The plaintiff, Ms. Enid Yeager, sued the Miser Mortuaries three years later in 2015 claiming that they funeral home deceptively forced her to sign a cremation authorization for her husband.  She claimed, in the complaint, that the employee counseling her suggested that the body would fit in an oversize casket, but that would be very costly.  She then decided on cremation and later regretted that decision.  Her original suit called for $1 million in damages for extreme emotional distress.

The funeral home claimed that they did not coerce her into cremation they simply pointed out the options available to her and they also claimed that she was simply litigious.

The jury found both parties partially responsible but awarded Ms. Yeager $50,000 from the mortuary.

Funeral Director Daily take:  I certainly was not there when Ms. Yeager was counseled at the time of her husband’s death and I was not at the trial to witness it first hand.  The jury verdict, while saying both parties were responsible but then awarding $50,000 in damages is a distressing sign to me.

The question I have is when does counseling on options, or even suggestions end and coercion begin?  The funeral home needs to tell the people the options — that’s what the Federal Trade Commission has told funeral homes for decades — so they can decide, dependent on what they prefer and what they are willing to pay.

Now, I can see a funeral director not really excited to embalm a very large person with skin slip and suggest cremation for that reason.  Although, in all probability, the funeral home will make less money off a direct cremation with a memorial service than a casketed funeral/burial case.  So, there would be no financial incentive for the funeral home to “coerce” towards cremation.  I would think that fact alone would make it very difficult for a plaintiff to prevail in this type of lawsuit.

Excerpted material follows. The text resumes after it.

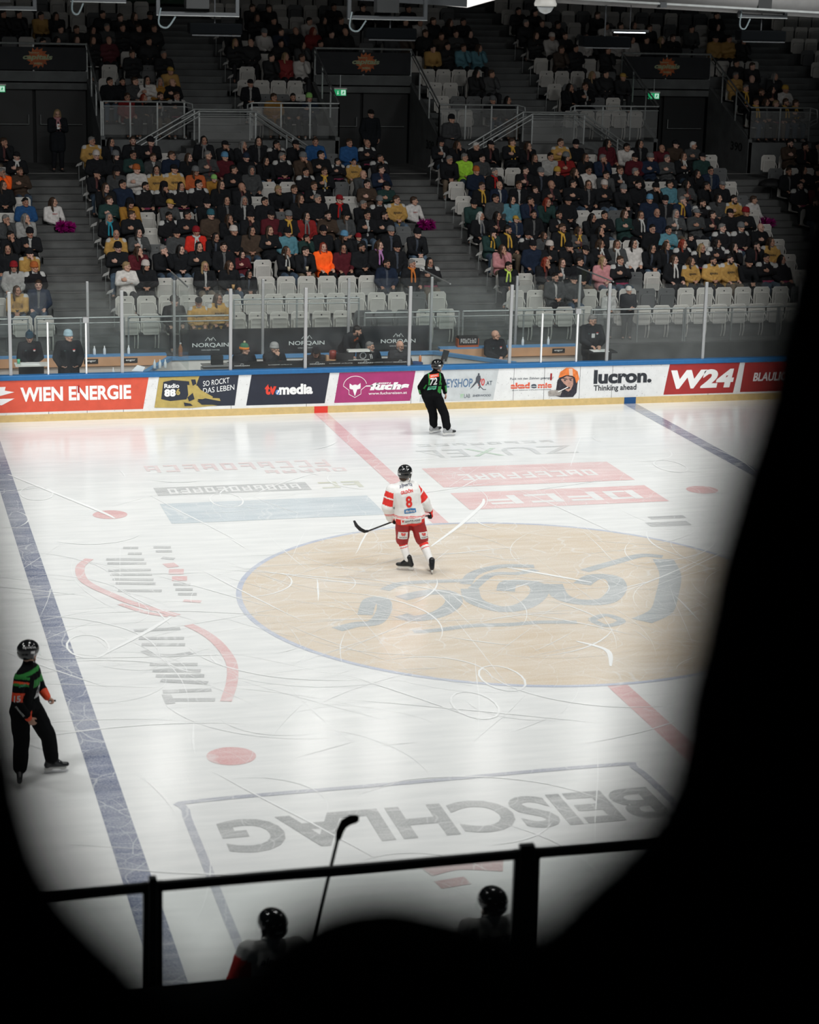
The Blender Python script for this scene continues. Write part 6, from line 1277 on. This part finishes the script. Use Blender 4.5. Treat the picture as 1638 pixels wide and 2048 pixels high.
write_ = dict(ea=(-.25, -.12, 1.12), eb=(.25, -.12, 1.12), wa=(-.10, -.30, 1.03), wb=(.10, -.30, 1.03), da=(.5, -.8, -.2), db=(-.3, -.8, -.3), na=(0, 0, -1), nb=(0, 0, -1), yaw=-.1, pitch=.35)
def bobble(r, c, F):
    m = MB(); m.lathe([(.004, -.03), (.02, -.022), (.03, 0), (.02, .022), (.004, .03)], 12, (0, .012, .175)); part('bobble', m.mesh('bobble', [M_knit], True), r, c, HM(F))
off = 'seated and standing officials behind the far boards'
F = standing(**write_); r, jm, j = clothed(F, (-6.32, 15.72, .15), .0, 'person in black jacket and dark blue bobble hat writing at the left standing table', 'official', 'match_official', BL, hair=('short', 'k'), hat=('beanie', (.02, .05, .075)), scale=.93, badge=True, extra=('glasses',)); bobble(r, (.02, .05, .075), F)
F = standing(ea=(-.27, .0, 1.12), eb=(.27, .0, 1.12), wa=(-.2, -.13, .95), wb=(.2, -.13, .95), da=(.8, 0, -.4), db=(-.8, 0, -.4), yaw=.7); clothed(F, (-5.53, 15.1, .15), .05, 'person standing in long black jacket and light blue beanie, hands in pockets', 'official', 'match_official', BL, hat=('beanie', (.30, .42, .48)), hem=.28, d=.045, badge=True)
def sit(**kw):
    F = seated('lap', kw.pop('yaw', .3)); J = {k: getattr(F, k) for k in ('ha', 'hb', 'ka', 'kb', 'aa', 'ab', 'ta', 'tb', 'sa', 'sb', 'neck', 'head', 'ea', 'eb', 'wa', 'wb', 'da', 'db')}; J['yaw'] = F.yaw; J['pitch'] = .05; J.update(kw); return Fig(**J)
F = sit(yaw=1.1); r, jm, j = clothed(F, (-1.56, 15.35, .15), .1, 'person seated at the desk in black jacket and green and orange bobble hat', 'official', 'match_official', BL, hair=('short', 'b'), hat=('beanie', (.05, .16, .09)), badge=True); bobble(r, (.5, .45, .3), F)
m = MB(); m.lathe([(.100, .010), (.105, .03), (.102, .06), (.096, .064)], 24, (0, .012, 0), 1, 1.12); part('hat_cuff', m.mesh('hat_cuff', [M_knit], True), r, (.70, .22, .03), HM(F))
F = sit(yaw=.8, ea=(-.22, -.2, .78), wa=(.0, -.22, 1.02), da=(.3, .1, .9), na=(.2, .9, 0), ca=.9); clothed(F, (-.86, 15.4, .15), .1, 'person seated at the desk in black jacket and grey beanie, hand at mouth', 'official', 'match_official', BL, hat=('beanie', (.30, .30, .30)), extra=('glasses',), badge=True)
F = sit(yaw=-.2, pitch=.25, sa=(-.185, -.1, .9), sb=(.185, -.1, .9), neck=(0, -.11, .95), head=(0, -.17, 1.05)); clothed(F, (.1, 15.55, .15), 0, 'person in black cap bent low behind the laptop', 'official', 'match_official', (.03, .028, .03), hair=('long', 'b'), hat=('cap', (.012, .012, .014)))
F = standing(sa=(-.17, -.25, 1.27), sb=(.19, -.25, 1.30), neck=(0, -.28, 1.34), head=(.03, -.39, 1.42), yaw=.9, pitch=.35, ea=(-.22, -.32, 1.02), wa=(-.1, -.42, .84), eb=(.25, -.36, 1.03), wb=(.22, -.50, .84), da=(.2, -.4, -.8), db=(0, -.4, -.8)); r, jm, j = clothed(F, (1.05, 16.35, .15), .35, 'bearded person in black hoodie with orange print leaning over the desk', 'official', 'match_official', BL, hair=('short', 'k'), extra=()); part('beard', HW['beard'], r, HAIR['k'][0], HM(F))
wrap(jm, j, 'orange_print', '', lerp(F.neck, F.pel, .32)+V((.05, 0, 0)), (1, 0, .4), (-.4, 0, 1), (0, 1, 0), .16, .08, mat('print_orange', (.45, .09, .015), .7), polys=[[(0, .4), (.25, .9), (.45, .6), (.7, 1), (1, .7), (.8, .4), (.9, .1), (.5, .3), (.2, 0)]])
F = sit(yaw=.75); r, jm, j = clothed(F, (1.36, 15.35, .15), .1, 'grey-haired bearded person in glasses and black hoodie seated at the desk', 'official', 'match_official', BL, hair=('short', 'g'), extra=('glasses', 'beard')); m_ = wrap(jm, j, 'white_cords', '', lerp(F.neck, F.pel, .22), F.rv, (0, 0, 1), (0, 1, 0), .05, .16, M_stick, polys=[[(0, 0), (.25, 0), (.3, 1), (0, 1)], [(.75, 0), (1, 0), (1, 1), (.7, 1)]])
F = sit(yaw=.5, pitch=.3); clothed(F, (2.08, 15.4, .15), .15, 'bald bearded person in glasses and dark grey jacket at the desk end', 'official', 'match_official', (.03, .032, .035), extra=('glasses', 'beard'))
F = sit(yaw=1.1, ea=(-.235, -.07, .74), wa=(-.02, -.28, .64)); clothed(F, (4.72, 16.45, .17), .15, 'balding person with glasses and badge seated on the right timber bench', 'official', 'match_official', BL, extra=('glasses',), badge=True)
F = standing(**dict(write_, yaw=.7)); r, jm, j = clothed(F, (6.88, 15.72, .15), .0, 'grey-haired person in glasses and black jacket writing at the right standing table', 'official', 'match_official', BL, hair=('short', 'g'), extra=('glasses',), badge=True, scale=1.02); wrap(jm, j, 'pass_card', '', lerp(F.neck, F.pel, .42), F.rv, (0, 0, 1), (0, 1, 0), .08, .10, M_stick, off=.012, polys=RECT)
F = standing(yaw=.5, ea=(-.23, -.05, 1.12), wa=(.0, -.24, 1.05), eb=(.23, -.05, 1.12), wb=(.05, -.26, 1.02), da=(.8, -.3, 0), db=(-.8, -.3, 0)); clothed(F, (8.6, 17.85, .59+.307), .0, 'person in black jacket and white cap standing at the mesh fence', 'spectator', 'spectator', BL, hat=('beanie', (.55, .54, .52)), scale=.78)
clothed(F, (8.12, 17.95, .90), .1, 'dark-haired person in white top behind the corner of the rink glass', 'spectator', 'spectator', (.4, .4, .39), hair=('short', 'k'), scale=.72)
F = standing(ea=(-.22, -.1, 1.15), eb=(.22, -.1, 1.15), wa=(-.05, -.24, 1.2), wb=(.05, -.24, 1.2), da=(.4, -.2, .8), db=(-.4, -.2, .8), pitch=.4); r, jm, j = clothed(F, (-4.4, 28.2, 4.1), .1, 'fair-haired person in black coat and pink scarf looking at a phone in the first exit', 'spectator', 'spectator', BL, hair=('long', 'y'), hem=.3); part('scarf', scarf_mesh(F), r, (.45, .22, .24))
tag(MB().box((-.035, -.006, -.07), (.035, .006, .07)).build('phone', M_whitepr, None, loc=(-4.4, 27.92, 5.36)), 'pale phone held by the person in the first exit', 'phone')
F = standing(ea=(-.26, .03, 1.12), eb=(.26, .03, 1.12), yaw=.2); clothed(F, (4.62, 28.7, 4.1), .1, 'person in black coat and cap standing in the second exit', 'spectator', 'spectator', BL, hat=('cap', (.01, .01, .01)), hair=('short', 'k'), hem=.15, scale=1.02)
clothed(standing(yaw=.4, ea=(-.24, -.05, 1.12), eb=(.24, -.05, 1.12), wa=(-.02, -.2, 1.1), wb=(.02, -.22, 1.06), da=(1, 0, 0), db=(-1, 0, 0)), (6.62, 27.25, 4.1), .2, 'person in dark grey jacket leaning at the railing beside the second exit', 'spectator', 'spectator', (.05, .052, .055), hair=('short', 'k'), hat=('beanie', (.012, .012, .014)))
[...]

The outcome of this case – in business friendly and self-reliant Montana is troubling.  Especially when the plaintiff’s attorney, according to the article, insinuated that “the right to choose how they want to handle the deceased is a pillar of the industry.”  In my opinion, Ms. Yeager had that right.  Mr. Yeager would not have been cremated without her signature as next of kin.

The lawsuit was filed three years after Ms. Yeager’s decision.  This is troublesome because, according to the article,  even though her signature appeared on a cremation consent form, the jury decision came back as if there was no consent on her part.  How will funeral homes, especially in less business friendly states, fight these allegations years after the fact?